En 1535, envoyé au Pérou conquis par Pizarre, son navire échoue au Nicaragua. Là il se brouille avec le gouverneur à propos d’une expédition vers l’intérieur des terres. Il se rend au Guatemala où il prêche la douceur auprès de colons qui le mettent au défit de mettre ses principes en œuvre au Tezulutlan, connu pour la férocité de ses habitants. Il relève le défi, approche les chefs indiens et quatre d’entre eux demandent le baptême. Il revient à la cour, où connu et soutenu par les évêques du Nouveau Monde, il obtient confirmation de l’interdiction faite aux Espagnols d’entrer au Tezulutlan puis son rattachement direct à la Couronne. Seuls les Dominicains sont autorisés. De 1545 à 1547 il est évêque des Chiapas « fulminant contre les Espagnols qui refusaient d’appliquer les lois royales, exigeant la libération des esclaves, interdisant l’absolution à ceux qui s’y refusaient, courant de réunions avec les Gouverneurs et leurs fonctionnaires à des réunions épiscopales régionales qui, d’ailleurs, approuvèrent l’essentiel de ce qu’il réclamait ». En 1550, Charles Quint suspend provisoirement les expéditions de conquête et demande un débat théologique sur leur légitimité. Ce fut le célèbre débat de Valladolid qui opposa Las Casas à Sepulveda. Il n’y eut pas de conclusions officielles mais Sepulveda ne reçut jamais l’autorisation de publier ses thèses en Espagne et les guerres de conquête restèrent suspendues avant d’être définitivement abolies en 1573 par Philippe II. Las Casas consacra le reste de sa vie à écrire un grand nombre d’œuvres à la défense des indiens qui eurent un retentissement considérable dans toute l’Europe (même s’il fut cyniquement exploité par les ennemis de l’Espagne).
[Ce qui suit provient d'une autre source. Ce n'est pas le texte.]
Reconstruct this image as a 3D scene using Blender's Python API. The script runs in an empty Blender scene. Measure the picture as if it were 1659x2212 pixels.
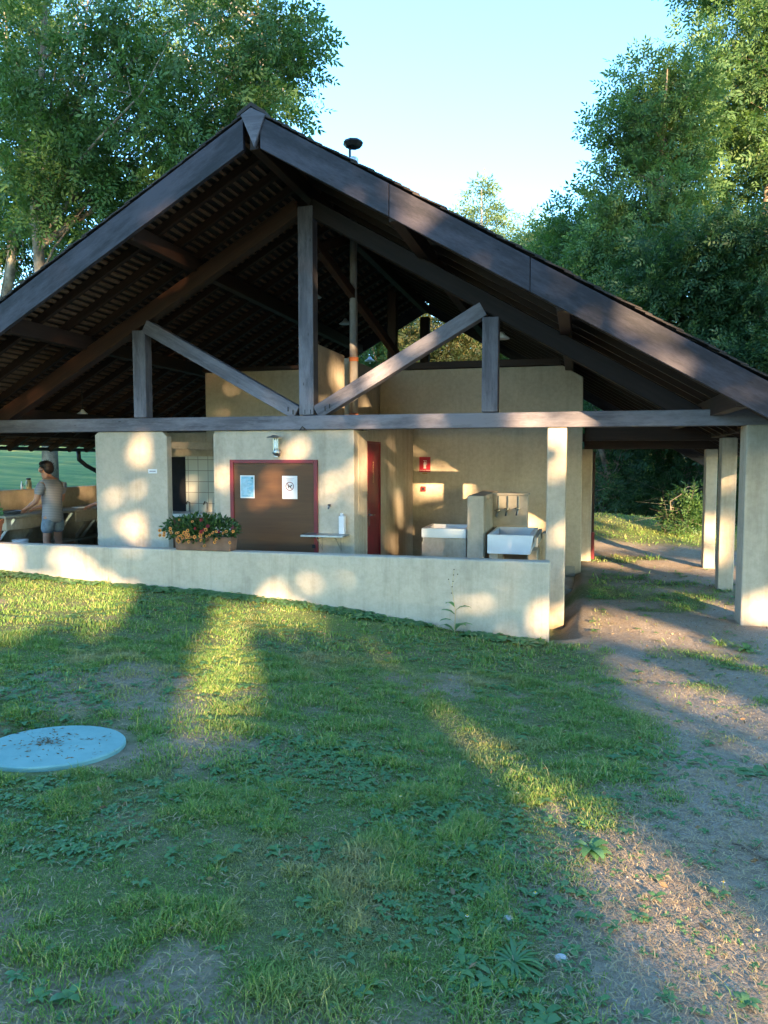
import bpy, math, random
import numpy as np
from mathutils import Vector, Matrix
rnd = random.Random(7); NR = np.random.default_rng(11)
sc = bpy.context.scene
# ------------------------------------------------------------------ camera
CAM = np.array([3.527, -9.256, 1.8]); YAW = math.radians(14.7); PIT = math.radians(4.045); FPX = 1598.0
cd = bpy.data.cameras.new("camera"); co = bpy.data.objects.new("camera", cd); sc.collection.objects.link(co)
cd.sensor_fit = 'VERTICAL'; cd.sensor_height = 36; cd.sensor_width = 27; cd.lens = 26.0; cd.clip_start = .05; cd.clip_end = 1500
co.location = CAM; co.rotation_euler = (math.pi/2-PIT, 0, YAW); sc.camera = co
# ------------------------------------------------------------------ sun, sky, exposure
S = np.array([.464, -.864, .1945]); S /= np.linalg.norm(S)          # towards the sun
sl = bpy.data.lights.new("sun", 'SUN'); so = bpy.data.objects.new("sun", sl); sc.collection.objects.link(so)
sl.energy = 4.2; sl.angle = math.radians(.53); sl.color = (1, .69, .38)
so.rotation_euler = Vector(S).to_track_quat('Z', 'Y').to_euler(); so.location = (20, -30, 20)
w = bpy.data.worlds.new("World"); sc.world = w; w.use_nodes = True
nt = w.node_tree; bg = nt.nodes['Background']
sky = nt.nodes.new('ShaderNodeTexSky'); sky.sky_type = 'NISHITA'; sky.sun_disc = False
sky.sun_elevation = math.asin(S[2]); sky.sun_rotation = math.atan2(S[0], S[1]); sky.altitude = 300
sky.air_density = 1.0; sky.dust_density = .6; sky.ozone_density = 2.0
tint = nt.nodes.new('ShaderNodeMix'); tint.data_type = 'RGBA'; tint.blend_type = 'MULTIPLY'; tint.inputs[0].default_value = 1; tint.inputs[7].default_value = (.67, .965, 1.12, 1)
nt.links.new(sky.outputs[0], tint.inputs[6]); nt.links.new(tint.outputs[2], bg.inputs[0]); bg.inputs[1].default_value = .15
sc.view_settings.view_transform = 'Standard'; sc.view_settings.look = 'None'
sc.view_settings.exposure = 2.7; sc.view_settings.gamma = 1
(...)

« Rien ne peut effacer la barbarie des premiers conquistadores mais la relative promptitude des réactions de l’Église et du pouvoir royal restera pour toujours à l’honneur de l’Espagne. Un résultat pratique peu contestable est que les populations indiennes sont nombreuses en Amérique latine où elles ont été littéralement sauvées des mains des bourreaux potentiels ce qui n’a pas été le cas des populations indigènes ni en Amérique du Nord, ni en Australie. (…) Par leur conception des Droits de l’homme et leur universalité, les religieux espagnols dont Bartolomeo de las Casas est le héraut nous apparaissent extrêmement modernes bien que leurs affirmations soient nées au début du 16e siècle au sein même de l’ordre qui a joué le plus grand rôle dans l’Inquisition et dans le pays où elle a été la plus active. Bartolomeo de las Casas a montré également non seulement une curiosité pour les indiens et leur culture, mais une grande estime pour elle. Il les approuve même de défendre leurs dieux au péril de leur vie, puisqu’ils croient en leur existence. Il a tout fait pour que, dans le territoire qu’il a administré du point de vue religieux, les mœurs des indiens, leurs coutumes soient préservées ; il ne l’a pas fait en ethnologue, soucieux de ne pas voir disparaître une des multiples faces de la culture humaine mais par souci pour les personnes qui vivaient de cette culture. Non seulement personne n’a fait mieux que lui, mais il a servi d’initiateur. C’est sa lecture de l’Évangile (…) qui [a] inspiré tous ses combats. Si l’a postérité la suivi, ce n’est souvent pas pour les mêmes motifs, mais (…) parce que ce que l Évangile nous a appris, l’homme l’a ressenti comme vrai. » (pp. 203-204).
- Ces deux paragraphes font écho aux réflexions de la chronique n° 91, La fin de la nature humaine, parue ici le 26 septembre 2011. Le premier résume la thèse défendue aujourd’hui par les transhumanistes (ou singularistes) dont le chef de file est l’informaticien Ray Kurzweil dont j’ai résumé les thèses en marge de la chronique citée ci-dessus (voir aussi la chronique n° 20, Le « Jugement dernier ». Nous avons les moyens de notre extermination, parue ici le 04.01.2010). Le second paragraphe est d’une toute autre inspiration puisqu’il évoque de manière paradoxale, non une disparition de la lignée humaine mais sa survie plus qu’humaine suivant son génie propre.